Maybe it’s just because I spent my first 28 years in a body that I hated. I have a lot more experience thinking I am ugly than I do knowing that I am beautiful. I have been experiencing a lot of those same old feelings of body shame lately. I noticed today that when I am out in public, I have not been breathing. That I have been keeping my neck and shoulders rigid. I am waiting for someone to make a comment about my body. I’m waiting for someone to tell me I’m fat.
I, of course, am not at all fat. There is nothing unhealthy about my weight. At 145, I fall well within the normal range for a woman my height. (5′ 6.5″) My 12 lb weight gain comes from doing something very healthy. Quitting smoking. Plus all signs point to much of the weight being temporary. I have gone up one pants size. Now an 8 fits me comfortably. A 9 in juniors sizes. This is a normal size.
I wish I felt like a normal woman in a normal body. I wish I knew for certain that I would stay a normal size. I wish I had some idea of when the weight gain would stop and I would get some measure of control back. I wish I knew how long before I stopped being uncomfortable in my own skin.
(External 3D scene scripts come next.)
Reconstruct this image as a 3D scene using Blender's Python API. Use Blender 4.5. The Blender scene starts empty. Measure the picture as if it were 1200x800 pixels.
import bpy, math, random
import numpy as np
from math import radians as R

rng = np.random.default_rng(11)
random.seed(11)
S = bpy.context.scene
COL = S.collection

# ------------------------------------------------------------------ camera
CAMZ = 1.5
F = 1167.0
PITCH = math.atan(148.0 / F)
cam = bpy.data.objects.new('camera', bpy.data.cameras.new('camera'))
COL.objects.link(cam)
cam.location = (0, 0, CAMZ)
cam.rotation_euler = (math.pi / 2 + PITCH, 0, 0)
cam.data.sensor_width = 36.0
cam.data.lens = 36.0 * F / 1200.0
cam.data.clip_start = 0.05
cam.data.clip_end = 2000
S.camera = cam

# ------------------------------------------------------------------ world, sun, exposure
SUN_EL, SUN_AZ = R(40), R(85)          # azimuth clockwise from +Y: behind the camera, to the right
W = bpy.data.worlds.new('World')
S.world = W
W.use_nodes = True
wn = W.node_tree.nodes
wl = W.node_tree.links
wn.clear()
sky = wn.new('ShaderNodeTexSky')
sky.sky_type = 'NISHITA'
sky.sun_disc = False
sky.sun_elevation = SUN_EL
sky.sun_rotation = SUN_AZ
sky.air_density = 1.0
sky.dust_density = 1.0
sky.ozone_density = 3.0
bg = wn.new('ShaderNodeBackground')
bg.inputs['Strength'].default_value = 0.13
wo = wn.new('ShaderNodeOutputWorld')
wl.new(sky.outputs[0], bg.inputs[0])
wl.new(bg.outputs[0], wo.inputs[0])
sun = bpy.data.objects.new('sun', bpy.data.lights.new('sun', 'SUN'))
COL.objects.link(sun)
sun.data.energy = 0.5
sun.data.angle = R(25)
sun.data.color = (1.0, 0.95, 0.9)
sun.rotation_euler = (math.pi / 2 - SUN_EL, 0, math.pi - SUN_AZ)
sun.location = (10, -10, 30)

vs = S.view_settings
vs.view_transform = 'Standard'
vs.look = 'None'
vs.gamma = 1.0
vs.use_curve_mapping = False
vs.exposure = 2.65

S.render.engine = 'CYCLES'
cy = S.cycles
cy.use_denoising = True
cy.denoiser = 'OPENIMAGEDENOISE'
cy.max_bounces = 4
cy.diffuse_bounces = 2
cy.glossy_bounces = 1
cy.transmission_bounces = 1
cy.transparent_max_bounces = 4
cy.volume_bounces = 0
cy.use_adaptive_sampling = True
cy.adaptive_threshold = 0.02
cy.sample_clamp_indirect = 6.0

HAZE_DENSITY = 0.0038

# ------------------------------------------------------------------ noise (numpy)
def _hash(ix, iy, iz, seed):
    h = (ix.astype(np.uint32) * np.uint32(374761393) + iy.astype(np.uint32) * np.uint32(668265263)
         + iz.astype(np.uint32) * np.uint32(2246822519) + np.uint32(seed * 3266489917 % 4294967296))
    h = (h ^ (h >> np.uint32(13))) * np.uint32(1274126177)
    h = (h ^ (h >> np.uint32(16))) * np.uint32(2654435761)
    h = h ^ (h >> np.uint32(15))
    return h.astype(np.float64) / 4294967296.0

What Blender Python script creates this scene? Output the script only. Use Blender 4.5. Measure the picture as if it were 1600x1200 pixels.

I’ll be honest, if I had known that this was going to happen, I would not have quit smoking. But what’s done is done. I’m no fool. I can see that there is no turning back now. I’m already in it. At this point, the only way to the other side is through.
Here’s another thing. I have a reputation among certain people I know for being non-judgmental. The one who accepts herself, and therefore them. The person people can come to and tell their secrets and failures, without fear of being shamed. I am the woman who teaches people to love themselves by example. Because I learned to love myself. And here I am hating myself. Being ashamed of my body. And I feel like I am letting everyone down. Like I’m letting you down. And I am embarrassed to admit that. I want to be better than that. I want to be stronger than that. I thought I was made of better stuff…
And maybe the most difficult part of this whole experience is not knowing what the lesson is. Or if there is a lesson. Maybe I’m supposed to have some room for the self-hatred. To let it in so it can flow back out again. Maybe I need to stop resisting hating my body. Maybe I just need to hate it until I love it again. Not hurt it or abuse it. But hate it. Think it’s ugly and let that be ok.
Or maybe I should ignore it. Perhaps I need to stop caring about what I look like for a while. Stop looking in the mirror. Stop dressing to be cute. Stop worrying about whether or not men find me attractive. Because I do worry about it. Which is kind of ridiculous, since I have not been dating for a very long time now.
Or maybe the lesson here is that I just have to keep doing what I am doing. Longer. Just keep managing my self-hatred. Keep putting it down. Keep finding some way to love myself one day at a time.
And there is one more possibility that has occurred to me. And it’s that I have had this self-hatred for my whole life. And that I ate it. And when I stopped eating it, I smoked it. And now that I am not smoking it, all there is to do is feel it. And maybe if I feel it for as long as it takes, I will move through it. And I will be able to love my body because it is mine. Not because it used to be fat and unhealthy and now it is thin and healthy. And not because I managed to make it a shape that I think the world will find appealing. But simply because it is the only vehicle for the life that belongs to me. Because it is me. And I am worth loving.